## Work to do
Copy whichever lines contain the string "that".

***

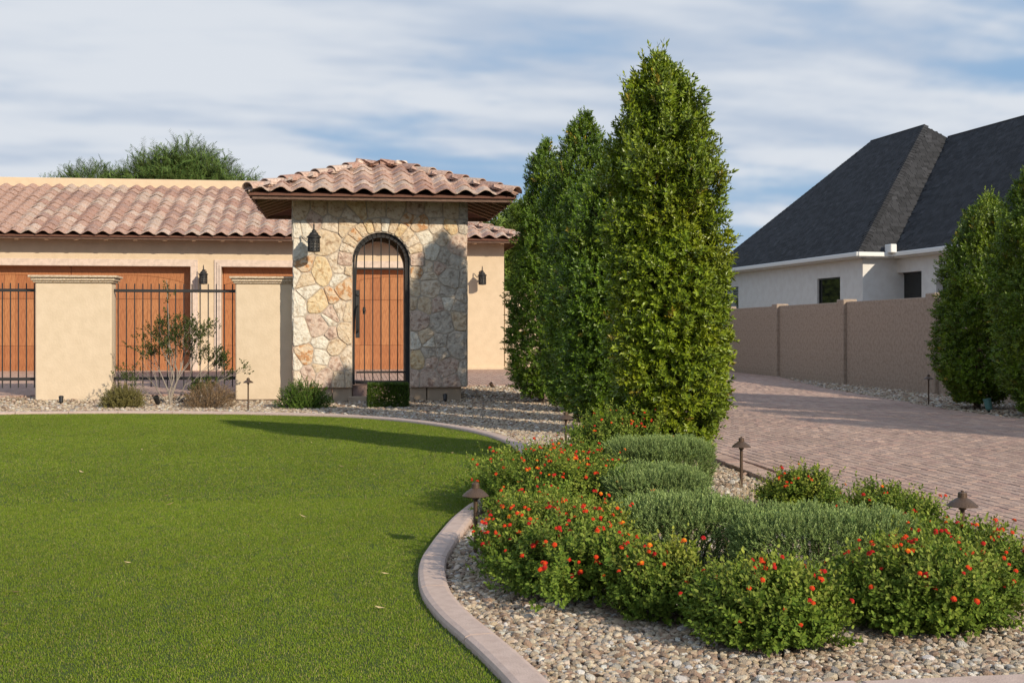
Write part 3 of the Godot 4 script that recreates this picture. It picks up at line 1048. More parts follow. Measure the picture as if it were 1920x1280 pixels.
		for i in 5:
			var e0 := 0.10 + i * 0.135
			var e1 := e0 + 0.125
			b = MB.new()
			var pq := []
			for e in [e0, e1]:
				for s in [0, 1]:
					var base: Vector3 = q[0] + al.normalized() * (e + 0.01) if s == 0 else q[1] - al.normalized() * (e + 0.01)
					pq.append(base + inw * e + V(0, e * k - 0.052, 0))
			var tk := V(0, -0.012, 0)
			b.quad(pq[0], pq[1], pq[3], pq[2]); b.quad(pq[1] + tk, pq[0] + tk, pq[2] + tk, pq[3] + tk)
			b.quad(pq[0] + tk, pq[1] + tk, pq[1], pq[0]); b.quad(pq[3] + tk, pq[2] + tk, pq[2], pq[3])
			b.quad(pq[1] + tk, pq[3] + tk, pq[3], pq[1]); b.quad(pq[2] + tk, pq[0] + tk, pq[0], pq[2])
			part("soffit_board", b.done(), M.soffit, roof)
	make_gate(o)

func make_gate(o: Node3D) -> void:
	var b := MB.new()
	# frame: flat bar following the opening
	var ins := arch(0.025, 2.6, 0.455, 18)
	var path := [Vector2(0.49, 0.36)]
	path.append_array(ins)
	path.append(Vector2(-0.50, 0.36))
	for i in path.size() - 1:
		var p: Vector2 = path[i]
		var q: Vector2 = path[i + 1]
		var m := (p + q) * 0.5
		var l := p.distance_to(q)
		b.box(Vector3.ZERO, V(l + 0.01, 0.035, 0.05), 0.0, Transform3D(Basis(Vector3.BACK, (q - p).angle()), V(m.x, m.y, -0.10)))
	b.box(V(0.025, 0.375, -0.10), V(0.93, 0.045, 0.05))
	# jamb flat against the masonry
	var path2 := [Vector2(0.525, 0.34)]
	path2.append_array(arch(0.025, 2.6, 0.50, 18))
	path2.append(Vector2(-0.475, 0.34))
	for i in path2.size() - 1:
		var p: Vector2 = path2[i]
		var q: Vector2 = path2[i + 1]
		b.box(Vector3.ZERO, V(p.distance_to(q) + 0.012, 0.04, 0.07), 0.0, Transform3D(Basis(Vector3.BACK, (q - p).angle()), V((p.x + q.x) * 0.5, (p.y + q.y) * 0.5, -0.115)))
	var g := part("gate", b.done(), M.iron, o)
	for y in [0.56, 2.46]: part("rail", bx(V(0.90, 0.035, 0.03), 0.003), M.iron, g, T(0.025, y, -0.10))
	for i in 5:
		var x := 0.025 + (i - 2) * 0.152
		var top := 2.6 + sqrt(0.45 * 0.45 - pow(x - 0.025, 2)) - 0.01
		part("bar", bx(V(0.019, top - 0.385, 0.019), 0.002), M.iron, g, T(x, (top + 0.385) * 0.5, -0.10))
	part("handle_plate", bx(V(0.075, 0.88, 0.02), 0.004), M.iron_dark, g, T(-0.405, 1.63, -0.065))
	b = MB.new()
	b.tube([V(-0.40, 1.30, -0.055), V(-0.40, 1.31, 0.0), V(-0.40, 1.36, 0.015), V(-0.40, 1.72, 0.015), V(-0.40, 1.77, 0.0), V(-0.40, 1.78, -0.055)], [0.014, 0.014, 0.014, 0.014, 0.014, 0.014], 8)
	part("handle", b.done(), M.iron, g)
	b = MB.new()
	b.lathe([Vector2(0.0, 0.0), Vector2(0.030, 0.002), Vector2(0.030, 0.012), Vector2(0.018, 0.022), Vector2(0.0, 0.024)], 14)
	part("lock_knob", b.done(), M.iron_dark, g, Transform3D(Basis(Vector3.RIGHT, PI * 0.5), V(-0.40, 1.98, -0.055)))
	b = MB.new()
	b.lathe([Vector2(0.0, -0.02), Vector2(0.026, -0.018), Vector2(0.032, 0.0), Vector2(0.026, 0.03), Vector2(0.0, 0.034)], 14)
	part("latch_knob", b.done(), M.iron, g, Transform3D(Basis(Vector3.RIGHT, PI * 0.5), V(-0.285, 1.70, -0.085)))
	part("latch_plate", bx(V(0.05, 0.13, 0.015), 0.006), M.iron_dark, g, T(-0.285, 1.69, -0.105))

# ---- the house behind, with its garage doors
func make_house() -> void:
	rng.seed = 99
	var o := thing("garage_house", "tan stucco house with clay tile roof and brown plank garage doors", "house", V(-2.5, 0.2, -33.0))
	var b := MB.new()
	var zw := -33.0
	for q in [[-13.0, -10.2, 0.0, 4.0], [-4.06, -3.27, 0.0, 4.0], [2.85, 4.23, 0.0, 4.0], [-10.2, -4.06, 3.01, 4.0], [-3.27, 2.85, 3.01, 4.0]]:
		b.box(V((q[0] + q[1]) * 0.5, (q[2] + q[3]) * 0.5, zw - 0.15), V(q[1] - q[0], q[3] - q[2], 0.3))
	b.box(V(4.08, 2.0, -38.2), V(0.3, 4.0, 9.8)); b.box(V(-12.85, 2.0, -38.2), V(0.3, 4.0, 9.8)); b.box(V(-4.385, 2.0, -43.25), V(17.23, 4.0, 0.3))
	var wall := part("wall", b.done(), M.stucco, o, W(o))
	part("wall_base", bx(V(1.22, 0.30, 0.05), 0.008), M.stucco, o, W(o) * T(3.635, 0.21, zw + 0.012))
	# door surrounds
	for q in [[-10.2, -4.06], [-3.27, 2.85]]:
		for st in [[0.185, 0.03], [0.12, 0.05], [0.055, 0.07]]:
			b = MB.new()
			var e: float = st[0]
			var z: float = zw + st[1] * 0.5 - 0.01
			b.box(V((q[0] + q[1]) * 0.5, 3.01 + e * 0.5, z), V(q[1] - q[0] + e * 2, e, st[1] + 0.02), 0.006)
			b.box(V(q[0] - e * 0.5, 1.60, z), V(e, 2.82, st[1] + 0.02), 0.006)
			b.box(V(q[1] + e * 0.5, 1.60, z), V(e, 2.82, st[1] + 0.02), 0.006)
			part("door_surround", b.done(), M.trim, o, W(o))
		b = MB.new()
		b.box(V((q[0] + q[1]) * 0.5, 1.6, -33.30), V(q[1] - q[0], 2.9, 0.07))
		var dr := part("garage_door", b.done(), M.wood_1, o, W(o))
		var mid: float = (q[0] + q[1]) * 0.5
		door_leaf(dr, q[0] + 0.02, mid)
		door_leaf(dr, mid, q[1] - 0.02)
	# roof
	var k := 0.354
	var ye := 3.76
	var E0 := V(-12.2, ye, -32.38)
	var E1 := V(4.66, ye, -32.38)
	var run := 4.78
	var up := V(0, run * k, -run)
	b = MB.new()
	var R := E1 + V(-run, run * k, -run)
	b.quad(E0, E1, R, E0 + up)
	b.tri(E1, E1 + V(0, 0, -run * 2), R)
	var dn := V(0, -0.04, 0)
	b.quad(E1 + dn, E0 + dn, E0 + up + dn, R + dn); b.tri(E1 + V(0, 0, -run * 2) + dn, E1 + dn, R + dn)
	b.quad(E0 + dn, E1 + dn, E1, E0)
	b.quad(E1 + dn, E1 + V(0, 0, -run * 2) + dn, E1 + V(0, 0, -run * 2), E1)
	var roof := part("roof", b.done(), M.soffit, o, W(o))
	var all := slope_tiles(E0, Vector3.RIGHT, Vector3.FORWARD, E1.x - E0.x, run, k, false, true)
	var seen := []
	var rest := []
	for q in all:
		var x: float = q[0].origin.x
		if (x > -9.2 and x < -1.1) or x > 2.6: seen.append(q)
		else: rest.append(q)
	while seen.size() > 300:
		var far := 0
		for i in seen.size():
			if seen[i][0].origin.x < seen[far][0].origin.x: far = i
		rest.append(seen[far])
		seen.remove_at(far)
	tiles_as_parts(roof, seen)
	tiles_as_field(roof, rest + slope_tiles(E1, Vector3.FORWARD, Vector3.LEFT, run * 2, run, k, true, true))
	hip_tiles(roof, E1, R, 18)
	part("fascia", bx(V(E1.x - E0.x - 0.06, 0.11, 0.035), 0.004), M.fascia, roof, T((E0.x + E1.x) * 0.5, ye - 0.04, -32.44))
	part("fascia", bx(V(0.035, 0.11, run * 2 - 0.1), 0.004), M.fascia, roof, T(E1.x - 0.06, ye - 0.04, -32.38 - run))
	for i in 23:
		var x := -11.95 + i * 0.73
		part("rafter_tail", bx(V(0.10, 0.10, 0.60), 0.006), M.rafter, roof, Transform3D(Basis(Vector3.RIGHT, atan(k)), V(x, ye + 0.34 * k - 0.10, -32.38 - 0.34)))
	b = MB.new()
	b.box(V(-6.4, 4.7, -37.5), V(12.2, 2.22, 0.3), 0.01)
	b.box(V(-6.4, 4.4, -40.3), V(12.2, 2.2, 5.3))
	part("parapet", b.done(), M.stucco, o, W(o))
	# the low wall that runs on from the house corner
	b = MB.new()
	b.box(V(0, 1.02, 0), V(2.7, 2.3, 0.2), 0.012)
	b.box(V(0, 2.20, 0), V(2.74, 0.10, 0.26), 0.012)
	var lw := thing("garden_wall", "low tan stucco wall running on from the house corner behind the ficus", "wall", V(5.60, 0.15, -33.12))
	part("wall", b.done(), M.stucco, lw)

func door_leaf(dr: Node3D, xa: float, xb: float) -> void:
	var zd := -33.266
	var w := xb - xa
	var n := 11
	var secs := [0.26, 0.94, 2.16, 3.0]
	for i in n:
		var a := xa + 0.010 + (w - 0.02) * i / n
		var c := xa + 0.010 + (w - 0.02) * (i + 1) / n - 0.006
		for s in 3:
			var y0: float = secs[s] + 0.005
			var ya: float = secs[s + 1] - 0.005
			var yb := ya
			if s == 2:
				var mx := (xa + xb) * 0.5
				ya = 2.535 + 0.25 * (1.0 - pow((a - mx) / (w * 0.5), 2))
				yb = 2.535 + 0.25 * (1.0 - pow((c - mx) / (w * 0.5), 2))
			var m := MB.new()
			m.prism([Vector2(a, y0), Vector2(c, y0), Vector2(c, yb), Vector2(a, ya)], zd, zd + 0.02)
			part("door_plank", m.done(), M["wood_%d" % (rng.randi() % 4)], dr)
		# the header boards over the arch
		var mx2 := (xa + xb) * 0.5
		var m2 := MB.new()
		var fa := 2.543 + 0.25 * (1.0 - pow((a - mx2) / (w * 0.5), 2))
		var fc := 2.543 + 0.25 * (1.0 - pow((c - mx2) / (w * 0.5), 2))
		m2.prism([Vector2(a, fa), Vector2(c + 0.005, fc), Vector2(c + 0.005, 3.04), Vector2(a, 3.04)], zd, zd + 0.024)
		part("door_header", m2.done(), M.wood_0, dr)

# ---- pillars and iron fence
func make_pillar(x0: float, x1: float, label: String) -> void:
	var w := x1 - x0
	var o := thing("stucco_pillar", label, "pillar", V((x0 + x1) * 0.5, 0, -23.22), 0.0, "stucco pillars of the iron fence")
	part("shaft", bx(V(w, 2.35, 0.44), 0.018), M.pillar_stucco, o, T(0, 1.025, 0))
	var b := MB.new()
	b.box(V(0, 2.205, 0), V(w + 0.07, 0.032, 0.51), 0.008)
	b.box(V(0, 2.25, 0), V(w + 0.13, 0.056, 0.57), 0.010)
	b.box(V(0, 2.298, 0), V(w + 0.21, 0.040, 0.65), 0.008)
	part("cap", b.done(), M.cap_stone, o)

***

## Result for this exercise
Write part 3 of the Godot 4 script that recreates this picture. It picks up at line 1048. More parts follow. Measure the picture as if it were 1920x1280 pixels.
	# the low wall that runs on from the house corner